Álvaro de Campos afirma perentoriamente, nas suas  memoráveis “Notas para a recordação do meu mestre Caeiro”, que o poeta pastor “não gostava de animais”. É uma afirmação temerária que, prima facie, parece uma descrição falhada dum poeta pastoril. Partindo de detalhes dos poemas VIII e XLIII do ciclo “O guardador de rebanhos”, este paper procura averiguar os usos da animalização de figuras humanas e divinas, bem como a estranha lógica da oposição dos animais em Alberto Caeiro. Entre as suspeitas preliminares estão as de que os usos antinómicos da animalidade possam oferecer uma desconstrução do cristianismo e um substituto para a figura incómoda do poeta precursor. Garantidamente, uma explicação cabal será apresentada para, no dizer de Campos, Caeiro não gostar de animais.

 

Nota biográfica

Victor K. Mendes é professor associado da Universidade de Massachusetts Dartmouth e diretor do PhD in Luso-Afro-Brazilian Studies and Theory. Foi editor da revista semestral Portuguese Literary & Cultural Studies (1998-2013) e é editor da série de livros híbridos de acesso livre Luso-Asio-Afro-Brazilian Studies & Theory (2008-presente).
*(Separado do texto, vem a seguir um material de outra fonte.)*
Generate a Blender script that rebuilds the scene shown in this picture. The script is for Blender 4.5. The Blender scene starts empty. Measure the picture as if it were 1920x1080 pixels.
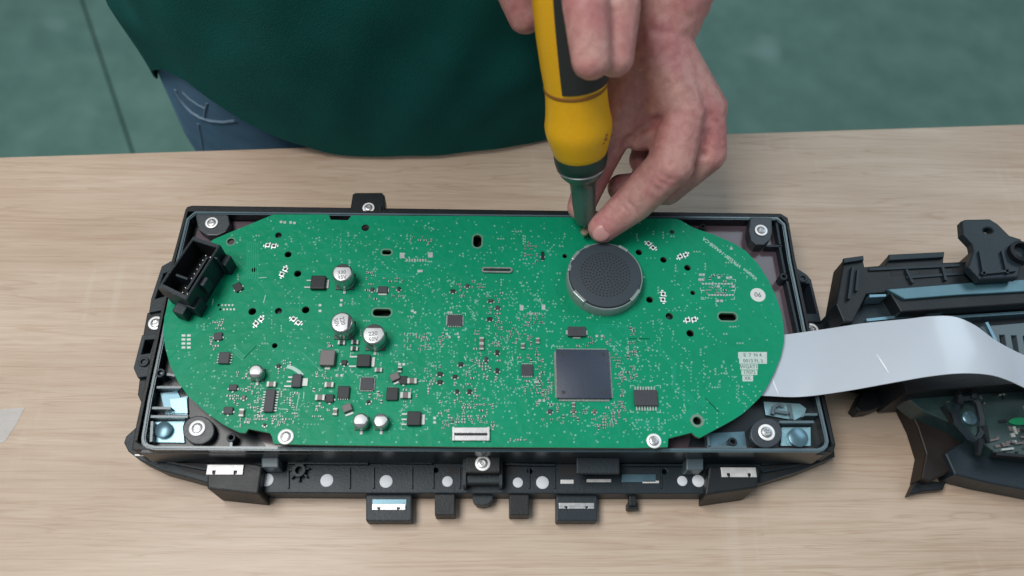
import bpy, bmesh, math, random
from mathutils import Vector, Matrix, Euler
from mathutils.bvhtree import BVHTree
random.seed(7)
R = math.radians
S = 0.01                      # the scene is laid out in centimetres and brought to metres at the end
scn = bpy.context.scene
C = scn.collection

# ------------------------------------------------------------------ camera
F_PX = 1500.0
def _basis(pitch, yaw, roll):
    f = Vector((math.sin(yaw)*math.cos(pitch), math.cos(yaw)*math.cos(pitch), -math.sin(pitch)))
    r = f.cross(Vector((0, 0, 1))).normalized(); u = r.cross(f)
    r2 = r*math.cos(roll) + u*math.sin(roll)
    return r2, r2.cross(f), f
CR, CU, CF = _basis(R(63.335), R(3.451), R(3.686))
CP = Vector((0.0695, -15.376, 49.7))
CP.z = 37.81
def at(px, py, z):
    d = CF*F_PX + CR*(px-960) - CU*(py-540)
    return CP + d*((z-CP.z)/d.z)
cam_d = bpy.data.cameras.new('camera'); cam = bpy.data.objects.new('camera', cam_d); C.objects.link(cam)
cam_d.sensor_width = 36; cam_d.lens = 36*F_PX/1920
M = Matrix((CR, CU, -CF)).transposed().to_4x4(); M.translation = CP*S
cam.matrix_world = M
cam_d.clip_start = 0.01; cam_d.clip_end = 50
cam_d.dof.use_dof = True; cam_d.dof.focus_distance = 0.385; cam_d.dof.aperture_fstop = 7.0
scn.camera = cam

# ------------------------------------------------------------------ world and lamps
w = bpy.data.worlds.new('World'); scn.world = w; w.use_nodes = True
bg = w.node_tree.nodes['Background']; bg.inputs[0].default_value = (0.66, 0.76, 0.84, 1); bg.inputs[1].default_value = 0.28
def area(name, loc, target, size, power, col):
    l = bpy.data.lights.new(name, 'AREA'); l.shape = 'RECTANGLE'; l.size, l.size_y = size; l.energy = power; l.color = col
    o = bpy.data.objects.new(name, l); C.objects.link(o); o.location = loc
    o.rotation_euler = (Vector(target)-Vector(loc)).to_track_quat('-Z', 'Y').to_euler()
    return o
area('ceiling_lamp', (-0.55, 0.05, 1.55), (0, 0, 0), (1.0, 0.55), 25.0, (1.0, 0.972, 0.935))
area('window_light', (0.9, 0.75, 1.25), (0, 0.1, 0), (1.0, 0.6), 7.0, (0.74, 0.90, 1.0))
scn.view_settings.view_transform = 'Standard'; scn.view_settings.look = 'None'
scn.view_settings.exposure = 0; scn.view_settings.gamma = 1

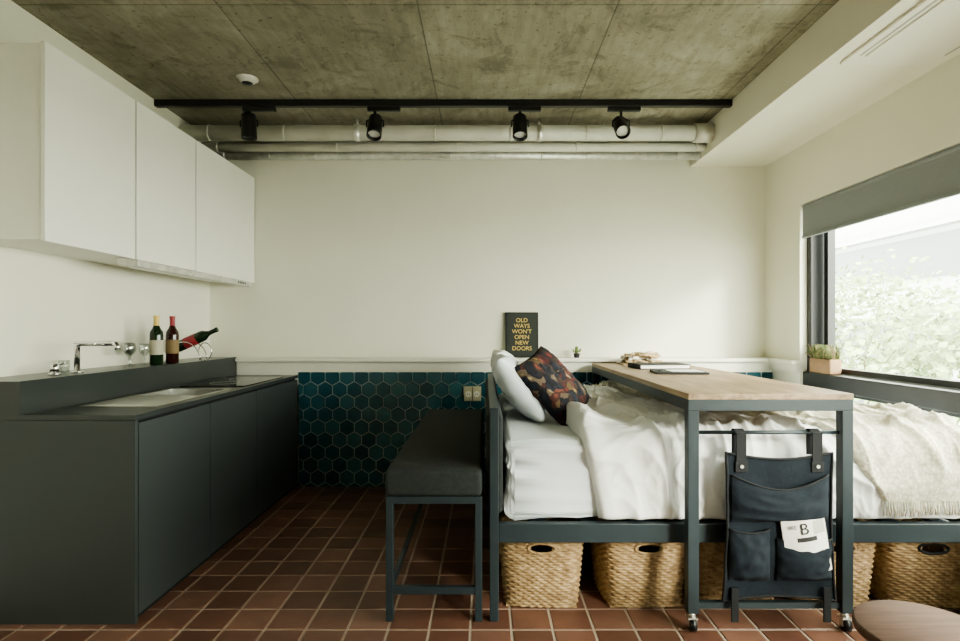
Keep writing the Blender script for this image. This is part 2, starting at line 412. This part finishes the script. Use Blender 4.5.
# upper cabinets
UX=-1.856
b=B('wall_cabinet')
b.box(XL+.001,UX-.024,2.368,4.515,1.62,2.45,cabm); b.box(UX-.024,UX-.0205,2.372,4.514,1.624,2.446,cabdark)
us=[2.362,2.978,3.596,4.516]
for i in range(3): b.box(UX-.019,UX,us[i]+(.006 if i else 0),us[i+1]-.006,1.612,2.455,cabm,bev=.001)
b.done()
b=B('range_hood'); b.box(-1.97,UX-.03,3.0,4.40,1.59,1.619,steel); b.box(UX-.06,UX+.004,2.99,4.45,1.574,1.611,galv,bev=.003)
b.box(-2.1,-1.97,3.3,4.3,1.60,1.619,steel); b.box(-1.95,-1.92,3.2,4.2,1.586,1.59,gap)
for k in range(5): b.box(UX+.004,UX+.0055,4.2+.03*k,4.215+.03*k,1.585,1.60,black)
b.done()

# ---------------------------------------------------------------- bench
b=B('upholstered_bench')
bx0,bx1,by0,by1=-.42,-.012,2.37,4.18
L=.03
for x in (bx0,bx1-L):
    for y in (by0,by1-L): b.box(x,x+L,y,y+L,0,.53,framem,bev=.002)
for x in (bx0,bx1-L): b.box(x,x+L,by0+L,by1-L,.50,.53,framem); b.box(x+.005,x+L-.005,by0+L,by1-L,.115,.14,framem)
for y in (by0,by1-L): b.box(bx0+L,bx1-L,y,y+L,.50,.53,framem); b.box(bx0+L,bx1-L,y+.003,y+L-.003,.115,.145,framem)
b.box(bx0-.006,bx1,by0-.008,by1+.004,.53,.645,cushm,bev=.022,seg=4,smooth=True)
b.done()

# ---------------------------------------------------------------- bed
bed=B('bed_frame')
ry0,ry1=2.37,4.22
bed.box(.02,.058,ry0,ry0+.038,0,.90,framem,bev=.003); bed.box(.02,.058,ry1-.038,ry1,0,.90,framem,bev=.003)
bed.box(.02,.058,ry0,ry1,.875,.905,framem,bev=.003)
bed.box(.058,2.13,ry0,ry0+.035,.335,.415,framem,bev=.003); bed.box(.058,2.13,ry1-.035,ry1,.34,.42,framem,bev=.003)
bed.box(.02,.058,ry0+.038,ry1-.038,.34,.42,framem); bed.box(2.09,2.13,ry0,ry1,.34,.41,framem)
for y in (ry0,ry1-.038): bed.box(2.092,2.13,y,y+.038,0,.34,framem)
for i in range(9):
    x=.2+i*.22; bed.box(x,x+.07,ry0+.035,ry1-.035,.385,.40,framem)
bed.box(.003,.078,ry0+.045,ry1-.045,.44,.87,cushm,bev=.02,seg=4,smooth=True)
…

Entre os seus contributos mais recentes para os estudos pessoanos estão os artigos “Estratégias diferentes na análise da obra de Fernando Pessoa” (2007) e “The Ecology of Writing: Maria José’s Fernando Pessoa” (2013) [disponível em http://umassd.academia.edu/VictorMendes]. E-mail: vmendes@umassd.edu

 

 

Vincenzo Russo, Universidade de Milão

 

A poesia pensa o século XX: Fernando Pessoa lido por Alain Badiou.

 

Pensar o século XX como uma cartografia de documentos - de vestígios que restituem, por descontinuidade, o significado que o século adquire para os actores do próprio século - é a tarefa filosófica levada a cabo por Alain Badiou que a partir da década de 90, em ocasião de um dos Colóquios de Cerisy (1997), vêm instaurando um complexo diálogo com a obra pessoana. Para Badiou, pensar o século XX significa destrinçar as singularidades do pensamento novecentista tanto em termos históricos (individuar o que foi pensado como anteriormente não-pensado) quanto em termos hermenêuticos (individuar o que foi pensado como impensável). Fernando Pessoa, segundo Badiou, pode ser interpretado não apenas como um dos testemunhos-chave  da excecional estreia criadora (entre 1890 e 1914) definida idade dos poetas mas também como reinventor da ideia de poesia «que tem a tarefa de dar um nome ao século». A obra de Fernando Pessoa, para além de compensar um imaginário nacional carenciado, atribui à própria poesia esforços hercúleos para o inteiro século ser repensado. Badiou reconhece ainda como a reflexão filósofica do século XX está longe de ser sintonizada com a poesia de Pessoa que, num desafio singular ao pensamento contemporâneo, não se deixa sujeitar às suas formas e medidas.

 

Nota biográfica

Vincenzo Russo é Professor Auxiliar de Literatura Portuguesa e Brasileira no Departamento de Línguas e Literaturas Estrangeiras da Università degli Studi di Milano. Tem-se interessado pela poesia portuguesa, pelo pensamento português contemporâneo e pela teoria pós-colonial. Para lá de vários artigos, publicou em volume Suspeita do Avesso. Barroco e Neobarroco na Poesia Contemporânea Portuguesa (2008). Organizou várias edições italianas de autores portugueses, brasileiros e africanos de expressão portuguesa (Pessoa, Eça de Queirós, José Luís Peixoto, Eduardo Lourenço, António Ramos Rosa, Pepetela, Lima Barreto, Boaventura de Sousa Santos).